(Moscow) Russia has closed a complex of cramped floating ponds in which captured whales were once crammed in, a situation that sparked outrage around the world, forcing authorities to release cetaceans in 2019.
“In order to prevent the illegal captivity of marine animals, these floating structures have been dismantled,” the Public Prosecutor’s Office in charge of environmental issues in this region of the Russian Far East announced in a statement on Thursday.
These basins, located near the port of Nakhodka on the Pacific Ocean, were used to keep captured belugas and killer whales in captivity, in order to resell them to water parks, especially in China.
In 2019, the publication of photos showing a hundred of these marine mammals crammed into small pools sparked an international outcry, forcing local authorities to release them.

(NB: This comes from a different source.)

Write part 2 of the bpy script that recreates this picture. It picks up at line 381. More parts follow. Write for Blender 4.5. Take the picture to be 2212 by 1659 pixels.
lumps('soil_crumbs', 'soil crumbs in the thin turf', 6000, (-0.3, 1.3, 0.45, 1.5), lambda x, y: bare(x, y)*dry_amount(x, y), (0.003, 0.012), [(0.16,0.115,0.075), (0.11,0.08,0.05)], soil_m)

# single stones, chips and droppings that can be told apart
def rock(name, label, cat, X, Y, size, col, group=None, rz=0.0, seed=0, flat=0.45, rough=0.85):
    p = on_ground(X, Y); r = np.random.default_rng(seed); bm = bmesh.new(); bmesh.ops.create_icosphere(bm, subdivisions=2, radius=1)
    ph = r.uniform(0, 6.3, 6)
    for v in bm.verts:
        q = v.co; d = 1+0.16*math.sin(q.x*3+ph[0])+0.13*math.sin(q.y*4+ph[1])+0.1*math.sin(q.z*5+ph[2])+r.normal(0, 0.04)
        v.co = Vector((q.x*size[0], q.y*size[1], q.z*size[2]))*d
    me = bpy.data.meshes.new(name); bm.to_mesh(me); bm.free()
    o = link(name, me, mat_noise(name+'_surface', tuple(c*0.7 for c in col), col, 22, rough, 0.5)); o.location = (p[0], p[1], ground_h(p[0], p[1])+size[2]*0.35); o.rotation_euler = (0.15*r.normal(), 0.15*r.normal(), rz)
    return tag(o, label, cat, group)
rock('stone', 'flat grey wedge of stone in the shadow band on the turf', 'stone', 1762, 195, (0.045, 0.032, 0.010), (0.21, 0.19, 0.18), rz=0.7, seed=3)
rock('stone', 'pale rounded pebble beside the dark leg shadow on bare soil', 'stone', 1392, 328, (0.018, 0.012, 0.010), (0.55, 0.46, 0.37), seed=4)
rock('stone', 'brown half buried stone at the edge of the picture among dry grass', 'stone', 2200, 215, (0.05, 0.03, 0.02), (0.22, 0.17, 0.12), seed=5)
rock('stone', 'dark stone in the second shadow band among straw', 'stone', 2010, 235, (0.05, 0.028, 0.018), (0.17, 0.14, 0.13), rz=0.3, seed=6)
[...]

Several environmental and animal rights groups have welcomed the dismantling of these basins.
“This decision is long overdue. We have made a lot of efforts to close (the basins) and release the whales, ”said Dmitri Lissitsine, who heads the NGO Sakhakin Watch.
All the cetaceans that were in captivity in these structures, including 77 belugas, have now returned to the wild.
Mr. Lissitsin explains that the release of the animals was “very difficult” because most of the calves were not used to living in their natural habitat. It was therefore necessary to rehabilitate them gradually.
Russia is the only country in the world that allows the capture and sale of killer whales and beluga whales to aquariums, a controversial practice made possible by legal loopholes authorities have promised to fix.